Un nuevo lunes agotador, pero con un nuevo aliciente (que lo hace más agotador aún): la clase de 13:00 a 15:00 es, de ahora de adelante, precedida por otra de 11:00 a 13:00 basada en la observación del planteamiento y transcurso de una clase de español. Básicamente, se trata de sentarse aparte y tomar notas mientras el resto atiende y te pregunta por las respuestas cada vez que la profesora se ausenta. En el descanse de 15:00 a 17:00, comida en McDonald’s y café revitalizador en Starbucks, acompañado de su “muffin” de chocolate con tropezones de chocolate y crema de chocolate por dentro (pero baja en grasas). Por la tarde, adquisición de una sudadera de la UoC y tarde de perros en West Lorne Street.
El martes, una clase de dos horas que terminó antes de lo normal porque a la profesora le salió de la docencia, clase de español y compra en Iceland - ¡oh, todopoderoso! – antes de comer y contarle cómo ha ido la mañana a la almohada. Sobre las 17:00 (mi hora de finalización de la celebración de la siesta), decidí quedarme 5 minutos más tumbado hablando con la almohada, pero uno de los trabajadores de Iceland tenía una idea mejor: llamarme para decirme que la furgoneta se había estropeado y que nos mandarían el reparto a la mañana siguiente.
“¡Miércoles, día libre!” O eso es lo que habría dicho si no fuera porque ni siquiera había empezado un comentario sobre un artículo periodístico que pude haber terminado en la Development Week, haciendo un hueco entre fiesta y siesta. Total, que, al parecer, fuimos varios los Erasmus que nos pasamos el día entero haciéndolo para poder entregarlo a la mañana siguiente antes del mediodía (más que nada por el público asistente a la oficina).
El jueves, las prisas por entregar dicho comentario antes de las 11:00 y, así, poder entrar a tiempo en clase. No sólo conseguí hacerlo, sino que además conseguí aguantar despierto durante las dos horas de clase de la tarde (sobre un texto que no me había leído) con la única ayuda de un café. Orgulloso halléme de mi humilde y somnolienta persona.

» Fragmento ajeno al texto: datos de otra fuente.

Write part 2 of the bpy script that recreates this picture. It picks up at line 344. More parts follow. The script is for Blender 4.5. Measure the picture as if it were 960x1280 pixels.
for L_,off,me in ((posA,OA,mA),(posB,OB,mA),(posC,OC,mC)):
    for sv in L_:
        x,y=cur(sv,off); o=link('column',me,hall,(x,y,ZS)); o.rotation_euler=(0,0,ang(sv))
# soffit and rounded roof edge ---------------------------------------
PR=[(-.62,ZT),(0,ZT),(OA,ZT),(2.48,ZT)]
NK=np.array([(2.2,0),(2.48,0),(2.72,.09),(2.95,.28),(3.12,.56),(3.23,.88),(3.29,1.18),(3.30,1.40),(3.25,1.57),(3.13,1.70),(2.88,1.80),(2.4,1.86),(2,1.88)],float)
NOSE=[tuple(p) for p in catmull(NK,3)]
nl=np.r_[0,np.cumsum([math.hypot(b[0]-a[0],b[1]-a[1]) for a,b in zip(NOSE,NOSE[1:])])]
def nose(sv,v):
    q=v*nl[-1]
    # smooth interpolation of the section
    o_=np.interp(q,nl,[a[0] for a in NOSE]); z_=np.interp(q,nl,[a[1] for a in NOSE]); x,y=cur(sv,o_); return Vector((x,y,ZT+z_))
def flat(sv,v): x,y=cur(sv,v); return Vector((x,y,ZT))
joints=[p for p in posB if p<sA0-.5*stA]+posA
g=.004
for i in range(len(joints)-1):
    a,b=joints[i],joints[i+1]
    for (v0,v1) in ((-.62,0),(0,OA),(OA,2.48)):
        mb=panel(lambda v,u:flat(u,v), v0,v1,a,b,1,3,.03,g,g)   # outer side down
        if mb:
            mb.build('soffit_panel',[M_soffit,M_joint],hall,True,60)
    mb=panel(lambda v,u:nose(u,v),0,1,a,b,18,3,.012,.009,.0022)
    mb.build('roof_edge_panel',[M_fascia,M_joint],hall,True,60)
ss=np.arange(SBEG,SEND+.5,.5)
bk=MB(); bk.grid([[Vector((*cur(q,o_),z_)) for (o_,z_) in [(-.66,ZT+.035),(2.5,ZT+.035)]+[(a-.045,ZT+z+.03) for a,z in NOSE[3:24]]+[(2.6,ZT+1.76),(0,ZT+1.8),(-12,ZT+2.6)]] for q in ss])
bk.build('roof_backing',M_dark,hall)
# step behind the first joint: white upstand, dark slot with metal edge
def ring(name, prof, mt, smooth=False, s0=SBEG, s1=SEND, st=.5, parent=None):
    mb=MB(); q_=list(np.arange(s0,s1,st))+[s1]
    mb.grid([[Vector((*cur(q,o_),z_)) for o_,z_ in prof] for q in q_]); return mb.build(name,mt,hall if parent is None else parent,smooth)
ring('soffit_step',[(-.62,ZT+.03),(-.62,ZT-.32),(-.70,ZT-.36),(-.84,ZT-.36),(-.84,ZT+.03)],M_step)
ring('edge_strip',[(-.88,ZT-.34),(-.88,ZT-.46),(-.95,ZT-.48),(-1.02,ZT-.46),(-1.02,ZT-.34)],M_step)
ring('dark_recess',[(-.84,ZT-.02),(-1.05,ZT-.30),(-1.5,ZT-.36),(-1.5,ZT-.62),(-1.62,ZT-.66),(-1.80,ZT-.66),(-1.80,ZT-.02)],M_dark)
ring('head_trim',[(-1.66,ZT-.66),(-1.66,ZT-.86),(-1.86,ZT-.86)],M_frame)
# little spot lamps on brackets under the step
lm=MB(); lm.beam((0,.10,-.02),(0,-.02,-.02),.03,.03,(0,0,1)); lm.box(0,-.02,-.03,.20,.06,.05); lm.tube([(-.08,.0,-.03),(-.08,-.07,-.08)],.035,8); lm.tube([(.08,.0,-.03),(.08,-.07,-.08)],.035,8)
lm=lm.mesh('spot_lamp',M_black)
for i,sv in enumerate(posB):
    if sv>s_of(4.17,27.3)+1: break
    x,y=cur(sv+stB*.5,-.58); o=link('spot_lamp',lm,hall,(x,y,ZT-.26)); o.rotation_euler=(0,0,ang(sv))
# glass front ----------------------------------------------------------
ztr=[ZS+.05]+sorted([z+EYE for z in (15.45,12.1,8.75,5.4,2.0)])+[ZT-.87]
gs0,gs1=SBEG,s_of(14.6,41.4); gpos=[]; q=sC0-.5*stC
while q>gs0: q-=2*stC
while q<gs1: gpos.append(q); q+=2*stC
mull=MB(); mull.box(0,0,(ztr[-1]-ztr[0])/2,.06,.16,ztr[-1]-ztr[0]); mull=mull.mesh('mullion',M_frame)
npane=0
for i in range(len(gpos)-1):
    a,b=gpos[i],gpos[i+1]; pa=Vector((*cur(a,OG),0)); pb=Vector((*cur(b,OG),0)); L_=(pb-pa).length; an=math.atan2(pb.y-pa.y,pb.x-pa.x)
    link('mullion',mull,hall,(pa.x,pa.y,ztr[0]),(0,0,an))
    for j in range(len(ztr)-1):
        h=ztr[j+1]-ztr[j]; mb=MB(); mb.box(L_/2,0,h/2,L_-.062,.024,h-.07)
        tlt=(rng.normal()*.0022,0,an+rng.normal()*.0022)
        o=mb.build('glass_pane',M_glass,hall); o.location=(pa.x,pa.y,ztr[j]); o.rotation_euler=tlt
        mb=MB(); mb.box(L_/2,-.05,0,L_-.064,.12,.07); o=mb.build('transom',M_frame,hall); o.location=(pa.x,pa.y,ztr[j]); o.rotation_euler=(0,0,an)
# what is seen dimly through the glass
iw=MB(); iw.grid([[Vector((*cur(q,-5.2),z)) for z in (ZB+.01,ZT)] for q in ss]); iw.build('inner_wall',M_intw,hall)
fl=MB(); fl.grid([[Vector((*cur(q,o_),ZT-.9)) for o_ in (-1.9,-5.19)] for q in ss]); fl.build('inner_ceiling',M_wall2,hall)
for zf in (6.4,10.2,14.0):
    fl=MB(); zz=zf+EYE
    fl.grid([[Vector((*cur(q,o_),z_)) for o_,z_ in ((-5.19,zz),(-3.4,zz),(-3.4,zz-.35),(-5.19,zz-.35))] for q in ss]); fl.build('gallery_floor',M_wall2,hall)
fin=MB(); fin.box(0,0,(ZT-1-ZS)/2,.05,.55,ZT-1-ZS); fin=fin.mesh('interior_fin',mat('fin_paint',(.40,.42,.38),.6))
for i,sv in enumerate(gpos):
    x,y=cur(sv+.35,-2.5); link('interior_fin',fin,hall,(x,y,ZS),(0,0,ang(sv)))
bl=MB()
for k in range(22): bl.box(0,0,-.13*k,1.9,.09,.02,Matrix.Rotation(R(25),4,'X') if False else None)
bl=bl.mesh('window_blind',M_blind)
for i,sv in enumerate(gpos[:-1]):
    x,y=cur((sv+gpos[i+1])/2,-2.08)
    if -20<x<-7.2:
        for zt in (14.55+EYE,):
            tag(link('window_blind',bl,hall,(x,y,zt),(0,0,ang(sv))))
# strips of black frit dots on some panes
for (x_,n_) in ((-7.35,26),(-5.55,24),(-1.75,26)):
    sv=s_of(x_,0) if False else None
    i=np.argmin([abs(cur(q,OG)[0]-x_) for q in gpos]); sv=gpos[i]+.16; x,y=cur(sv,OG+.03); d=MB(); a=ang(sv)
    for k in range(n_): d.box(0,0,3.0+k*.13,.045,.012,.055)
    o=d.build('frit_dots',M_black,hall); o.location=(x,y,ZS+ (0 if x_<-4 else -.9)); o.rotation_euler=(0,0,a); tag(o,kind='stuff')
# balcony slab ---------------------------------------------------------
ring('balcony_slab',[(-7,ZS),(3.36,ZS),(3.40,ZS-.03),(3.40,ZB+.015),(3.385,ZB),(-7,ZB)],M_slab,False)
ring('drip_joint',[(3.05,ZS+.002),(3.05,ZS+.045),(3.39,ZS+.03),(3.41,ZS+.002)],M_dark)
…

El viernes, una clase que no pasará a la historia ni mucho menos (todos contando cómo fue la noche anterior tanto en persona como por Facebook mientras esperaban a que pasara la hora), compras en Tesco Home (allá por el 5º pino), comida rápida a la vuelta, fútbol 7 entre Erasmus a la luz de los focos y bajo una fina lluvia (¡eso es vida!) y velada nocturna en Powy’s Court, una residencia bastante popular a la que, irónicamente, nunca había ido.
El sábado, los españoles y algunos fans alemanas y franceses nos congregamos en George & Dragon para ver el Inglaterra-España en un bar victoriano acondicionado tanto para las comidas familiares como para las noches de pintas y billares. Lo más reseñable, aparte de la asistencia movida por el patriotismo, fue mi episodio con la bandera que me llevé: se encasquetó de tal forma en la cremallera de la chupa que rozó el estado líquido para luego solidificarse de nuevo y pasar a formar parte de mi vestuario. Cual mago practicando el truco del pañuelo, me acerqué a casa al acabar el partido (bien jugado, Italia) y, emulando a los dirigentes del país, hice recortes en España. Sí, tuve que usar las tijeras.
El domingo, comenzó la liga del club de fútbol 7 y nosotros, ya con nuestro equipo definitivo, que viene a llamarse algo así como “Las ardillitas de Gordon”, empatamos a 1, aunque jugando bastante bien, y nos fuimos por nuestra cuenta a una pista cercana a jugar un 5 contra 5 para ganar puntos de compenetración, como en el FIFA. Contentos con la mañana (con unos 15º y parcialmente nublada, por cierto), nos duchamos, nos dimos un atracón de pasta y pasamos una tarde ermitaña en nuestras habitaciones para recordar por qué nos han permitido venir aquí: tenemos que estudiar.